| Problem to solve |
Show all lines holding "picture".

| Raw data |
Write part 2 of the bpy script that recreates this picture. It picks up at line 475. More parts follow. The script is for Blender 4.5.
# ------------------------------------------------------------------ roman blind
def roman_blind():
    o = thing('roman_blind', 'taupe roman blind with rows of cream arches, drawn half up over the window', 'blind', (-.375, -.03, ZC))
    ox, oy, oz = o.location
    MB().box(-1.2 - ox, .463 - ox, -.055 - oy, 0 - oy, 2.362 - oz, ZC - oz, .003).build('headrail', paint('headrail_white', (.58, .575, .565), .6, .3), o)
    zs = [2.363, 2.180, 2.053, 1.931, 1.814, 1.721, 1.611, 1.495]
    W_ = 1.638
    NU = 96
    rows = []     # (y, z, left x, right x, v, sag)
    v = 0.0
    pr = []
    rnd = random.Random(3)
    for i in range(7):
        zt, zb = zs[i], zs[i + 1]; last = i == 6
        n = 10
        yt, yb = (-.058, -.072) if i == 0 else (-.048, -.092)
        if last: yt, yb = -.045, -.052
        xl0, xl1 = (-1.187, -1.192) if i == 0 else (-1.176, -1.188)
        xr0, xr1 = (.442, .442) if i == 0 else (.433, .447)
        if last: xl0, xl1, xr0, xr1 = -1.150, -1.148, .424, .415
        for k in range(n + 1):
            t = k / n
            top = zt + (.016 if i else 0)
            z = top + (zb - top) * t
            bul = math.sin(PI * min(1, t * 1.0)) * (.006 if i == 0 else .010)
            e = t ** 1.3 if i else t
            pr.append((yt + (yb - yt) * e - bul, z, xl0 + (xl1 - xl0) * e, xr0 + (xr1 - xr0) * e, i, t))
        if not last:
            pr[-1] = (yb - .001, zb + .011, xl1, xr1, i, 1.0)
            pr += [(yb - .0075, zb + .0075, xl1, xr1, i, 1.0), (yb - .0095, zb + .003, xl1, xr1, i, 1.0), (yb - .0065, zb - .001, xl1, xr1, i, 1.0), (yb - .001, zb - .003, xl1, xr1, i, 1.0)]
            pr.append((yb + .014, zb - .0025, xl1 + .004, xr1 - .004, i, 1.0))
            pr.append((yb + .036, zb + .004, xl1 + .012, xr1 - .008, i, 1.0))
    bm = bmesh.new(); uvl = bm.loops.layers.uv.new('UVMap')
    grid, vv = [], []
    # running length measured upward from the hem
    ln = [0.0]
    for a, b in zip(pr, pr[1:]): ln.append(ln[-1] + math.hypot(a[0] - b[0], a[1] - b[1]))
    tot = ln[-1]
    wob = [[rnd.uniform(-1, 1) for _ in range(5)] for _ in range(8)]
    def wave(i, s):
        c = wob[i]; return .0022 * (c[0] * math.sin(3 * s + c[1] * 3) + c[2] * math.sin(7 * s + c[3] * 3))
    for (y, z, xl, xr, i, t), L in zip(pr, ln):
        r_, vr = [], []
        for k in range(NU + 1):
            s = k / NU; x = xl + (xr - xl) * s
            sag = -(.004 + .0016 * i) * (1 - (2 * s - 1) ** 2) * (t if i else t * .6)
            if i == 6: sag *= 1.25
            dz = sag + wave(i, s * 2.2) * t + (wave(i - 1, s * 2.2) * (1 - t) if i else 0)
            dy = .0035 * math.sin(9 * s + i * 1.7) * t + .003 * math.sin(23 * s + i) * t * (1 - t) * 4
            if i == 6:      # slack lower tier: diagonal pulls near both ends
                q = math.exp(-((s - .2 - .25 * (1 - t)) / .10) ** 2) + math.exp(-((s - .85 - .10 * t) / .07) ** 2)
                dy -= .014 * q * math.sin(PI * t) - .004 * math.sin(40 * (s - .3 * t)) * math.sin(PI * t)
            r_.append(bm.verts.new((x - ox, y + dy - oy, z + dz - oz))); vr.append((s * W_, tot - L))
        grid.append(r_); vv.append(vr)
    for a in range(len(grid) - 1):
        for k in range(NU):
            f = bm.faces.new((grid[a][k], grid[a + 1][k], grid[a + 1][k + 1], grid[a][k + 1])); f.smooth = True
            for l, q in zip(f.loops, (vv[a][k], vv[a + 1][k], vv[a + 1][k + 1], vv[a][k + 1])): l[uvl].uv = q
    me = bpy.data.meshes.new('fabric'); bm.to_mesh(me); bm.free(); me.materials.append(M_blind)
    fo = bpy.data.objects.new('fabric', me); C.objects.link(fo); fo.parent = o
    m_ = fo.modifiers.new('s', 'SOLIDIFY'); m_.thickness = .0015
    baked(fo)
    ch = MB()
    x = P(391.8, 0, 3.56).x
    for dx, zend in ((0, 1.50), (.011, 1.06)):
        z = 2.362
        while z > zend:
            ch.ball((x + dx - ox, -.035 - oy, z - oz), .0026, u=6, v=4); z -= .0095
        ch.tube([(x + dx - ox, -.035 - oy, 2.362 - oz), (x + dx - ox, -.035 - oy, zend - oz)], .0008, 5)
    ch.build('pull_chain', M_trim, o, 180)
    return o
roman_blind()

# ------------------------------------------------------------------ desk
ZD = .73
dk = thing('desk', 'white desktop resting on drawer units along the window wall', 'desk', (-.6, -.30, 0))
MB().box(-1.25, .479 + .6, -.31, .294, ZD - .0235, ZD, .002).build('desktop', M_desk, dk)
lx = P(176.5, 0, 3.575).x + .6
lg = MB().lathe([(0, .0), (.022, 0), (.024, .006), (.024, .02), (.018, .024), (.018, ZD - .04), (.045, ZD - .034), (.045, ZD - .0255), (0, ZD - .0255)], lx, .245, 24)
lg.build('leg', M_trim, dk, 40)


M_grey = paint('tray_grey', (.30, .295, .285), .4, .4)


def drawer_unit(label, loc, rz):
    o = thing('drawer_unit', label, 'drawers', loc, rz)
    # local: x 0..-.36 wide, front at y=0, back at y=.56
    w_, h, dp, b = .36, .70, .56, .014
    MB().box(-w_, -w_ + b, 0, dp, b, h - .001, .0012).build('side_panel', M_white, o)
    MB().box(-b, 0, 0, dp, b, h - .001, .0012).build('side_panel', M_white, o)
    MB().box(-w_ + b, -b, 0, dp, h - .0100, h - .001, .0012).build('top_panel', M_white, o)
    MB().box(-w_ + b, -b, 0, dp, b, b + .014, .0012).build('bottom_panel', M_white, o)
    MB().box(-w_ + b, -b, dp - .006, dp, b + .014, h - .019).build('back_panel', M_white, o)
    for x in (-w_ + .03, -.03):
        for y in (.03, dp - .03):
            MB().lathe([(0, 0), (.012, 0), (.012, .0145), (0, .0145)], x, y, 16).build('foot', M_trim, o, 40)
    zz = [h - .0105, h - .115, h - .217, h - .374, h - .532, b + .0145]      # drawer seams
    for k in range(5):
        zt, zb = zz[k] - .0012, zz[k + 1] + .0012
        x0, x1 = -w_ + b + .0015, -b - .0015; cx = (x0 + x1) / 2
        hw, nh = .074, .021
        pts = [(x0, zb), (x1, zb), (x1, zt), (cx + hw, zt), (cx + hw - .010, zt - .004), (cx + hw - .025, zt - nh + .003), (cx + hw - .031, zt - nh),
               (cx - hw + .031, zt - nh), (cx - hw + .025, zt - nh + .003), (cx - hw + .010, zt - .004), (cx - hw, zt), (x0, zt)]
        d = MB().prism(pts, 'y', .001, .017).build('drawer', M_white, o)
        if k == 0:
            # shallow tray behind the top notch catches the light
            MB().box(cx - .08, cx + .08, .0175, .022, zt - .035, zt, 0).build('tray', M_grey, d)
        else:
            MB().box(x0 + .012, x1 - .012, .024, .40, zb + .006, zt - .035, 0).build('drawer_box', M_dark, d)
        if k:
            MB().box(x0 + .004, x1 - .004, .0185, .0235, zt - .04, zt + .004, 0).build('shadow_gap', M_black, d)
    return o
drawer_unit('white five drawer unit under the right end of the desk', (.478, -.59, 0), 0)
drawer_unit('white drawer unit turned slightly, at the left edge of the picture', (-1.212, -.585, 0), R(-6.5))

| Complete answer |
Write part 2 of the bpy script that recreates this picture. It picks up at line 475. More parts follow. The script is for Blender 4.5.
drawer_unit('white drawer unit turned slightly, at the left edge of the picture', (-1.212, -.585, 0), R(-6.5))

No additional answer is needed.